What is it like to be homeless?
I am soon to find out.
A home: it's a warm, welcoming, familiar place. Memories that have ties to kindergarten years, a room will worn by the aging of a growing child, a food-filled fridge, clothes neatly washed and folded, shoulders to cry on, pockets to take loans from, and brothers to nag on.
This is a home; my home.
I depart from this home and move into an apartment. Three bedrooms, two bathrooms, and six girls. I buy the food that goes in the fridge, I wash the clothes that take home in the basket, the shoulders are dry and the pockets empty. What's more, I know I will move on. This is no home. It is a shelter. I live here to learn.

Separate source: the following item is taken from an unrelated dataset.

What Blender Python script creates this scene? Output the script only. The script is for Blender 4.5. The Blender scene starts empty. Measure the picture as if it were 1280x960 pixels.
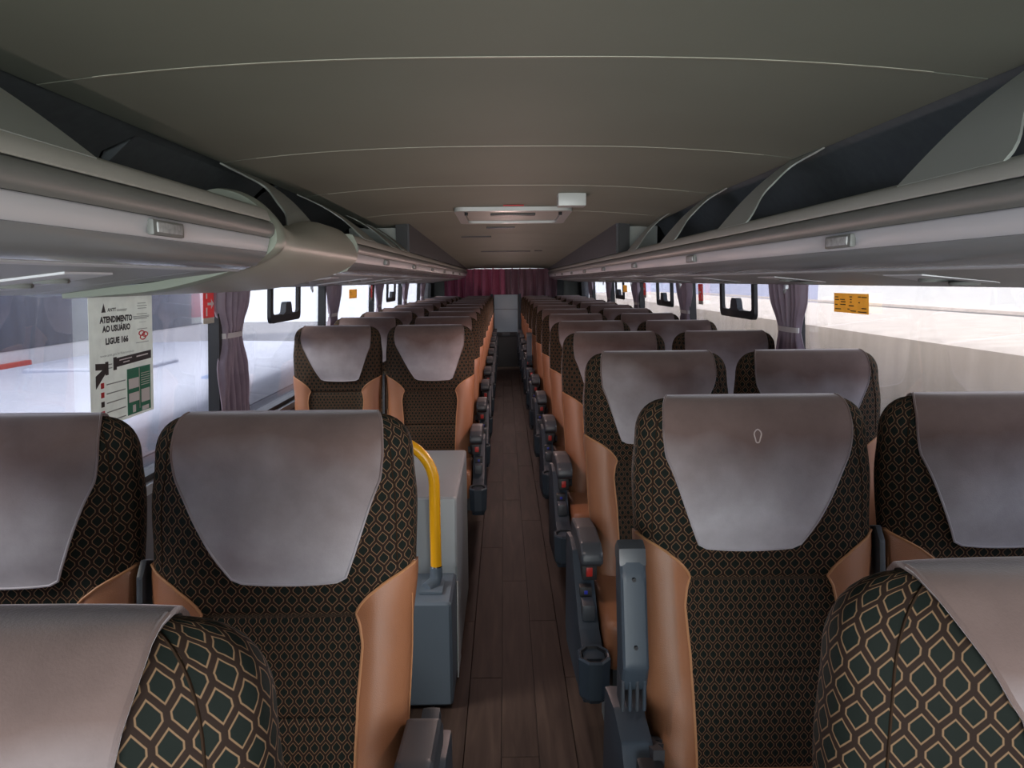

And so I'll move on. New apartment next semester. New girls, new foodless cupboards, new empty memories. This is no home. The stains are unnamed, the sounds unfamiliar, the smells, hopefully unheard of.
And now it is time to return. This year is over.
So I return to the place that once was home. In a way it still is. The food will be plentiful and the brothers still irritable; but it won't be the same. My memories have taken root in different soil. This isn't my home. However familiar and warm, it's not where I live. This isn't where I will stay.
I'm not the kind of girl you normally find afraid. In fact, I take pride in my fearlessness. Spiders are revolting, but it's nothing a piece of paper and a Dixie-cup can't handle. Put me on the edge of a cliff and I'll laugh at the flip-flop my stomach makes. At age four my favorite movie was "Jurassic Park." The scene where the T-Rex eats the guy off the toilet sent me into hysterics.
Today I am scared. Scared doesn't do this feeling justice; I am terrified. I am walking away from this sensation, this feeling of home that has gotten me through 18 years of life, and I'm stepping into a lifestyle completely void of it.
I feel lost in this sea of people, with no connections and no bow to grasp onto. Somehow I'm expected to embrace this, to dive headfirst with my hands in the air and a smile on my face.
I am not destitute. I am not alone. I am not an unbathed beggar living beneath the bridge; but I am homeless. And that scares me.